14. Os santos, efetivamente, costumam transmitir os preceitos de
Deus, apoiados em testemunhas, conforme fez o próprio Paulo, escrevendo a
Timóteo: “O que de mim ouviste na presença de muitas testemunhas, confia-o a
homens fiéis” (2Tm 2,2). Toma os anjos agora por testemunhas; com efeito ele
sabe que os anjos assistirão o juiz, quando ele vier na glória do Pai a julgar
com justiça a terra inteira. Diz a Escritura: “Todo aquele que se declarar por
mim diante dos homens, o Filho do homem também se declarará por ele diante dos
anjos de Deus; aquele, porém, que me houver renegado diante dos homens, será
renegado diante dos anjos de Deus” (Lc 12,8-9).
15. Por sua vez, diz Paulo: “Quando se revelar o Senhor Jesus,
vindo do céu, com os anjos” (2Ts 1,7). Por esta razão, já daqui ele atesta
diante dos anjos, no intuito de preparar provas convincentes a serem
apresentadas quando comparecer perante o grande tribunal.
Capítulo 30.
16. Mas, não somente ele. Certamente, também todos aqueles aos
quais foi confiado o ministério da palavra, não cessam em ocasião alguma de
empregar os testemunhos, clamando diante do céu e da terra; com efeito, agora
todas as ações se realizam no céu e na terra. No julgamento das obras
praticadas durante a vida, esses testemunhos acompanharão os que são julgados.
“Do alto ele convoca, diz o salmo, o céu e a terra, para julgar o seu povo” (Sl
49,4). Moisés também exclama, estando prestes a dar os preceitos ao povo: “Eu
tomo hoje o céu e a terra como testemunhas contra vós” (Dt 4,2). E ainda, no
cântico: “Dá ouvidos, ó céu, que eu vou falar; ouve, ó terra” (Dt 32,1).
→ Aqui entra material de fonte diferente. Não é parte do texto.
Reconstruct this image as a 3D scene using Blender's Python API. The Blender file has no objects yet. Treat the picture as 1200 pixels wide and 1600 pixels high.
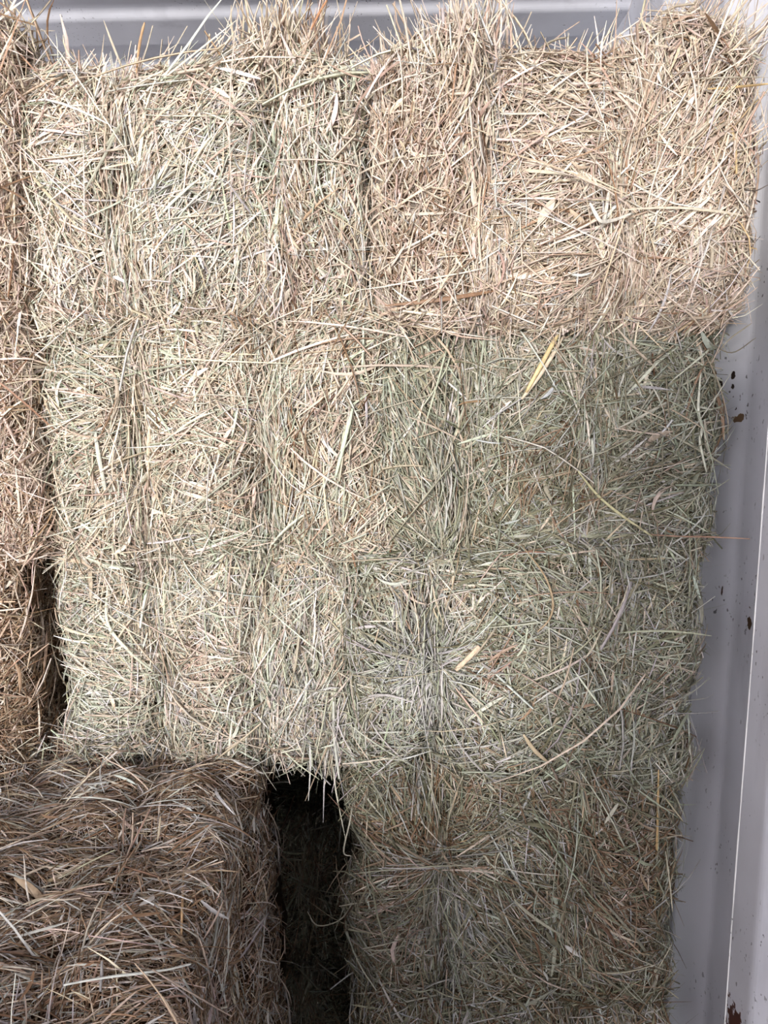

17. Igualmente Isaías: “Ouve, ó céus, presta atenção, ó terra”
(Is 1,2). Jeremias, porém, narra certo espanto do céu pelo que ouve das obras
ímpias do povo: “Espantou-se disso o céu, horrorizou-se profundamente, porque
meu povo cometeu dois crimes” (Jr 2,12- 13). Por isso, o Apóstolo, ciente de
que os anjos são para os homens pedagogos ou educadores, invoca-os como
testemunhas. Josué, filho de Nun, porém, ergueu em testemunho uma pedra
(outrora, parece, Jacó deu o nome de testemunho a um montão de pedras) (Gn
31,47). “Eis que esta pedra, disse ele, será testemunho contra vós, nos últimos
dias, para vos impedir de mentir ao Senhor, nosso Deus” (Js 24,27).
18. Talvez ele acreditasse que, pelo poder de Deus, até as
pedras pudessem falar, a fim de confundir os transgressores; no mínimo, para
que a consciência de cada um fosse atingida pelo vigor da advertência. Desta
forma, todos aqueles aos quais foi confiada a direção das almas, previamente
preparam testemunhas, seja como for, para mais tarde estarem a seu lado. O
Espírito, porém, está junto de Deus, não para atender a uma necessidade momentânea,
mas por comunhão de natureza. Não somos nós que o puxamos para lá, mas foi o
Senhor quem aí o pôs.
14. Objeção: Em Moisés alguns também foram batizados e nele creram.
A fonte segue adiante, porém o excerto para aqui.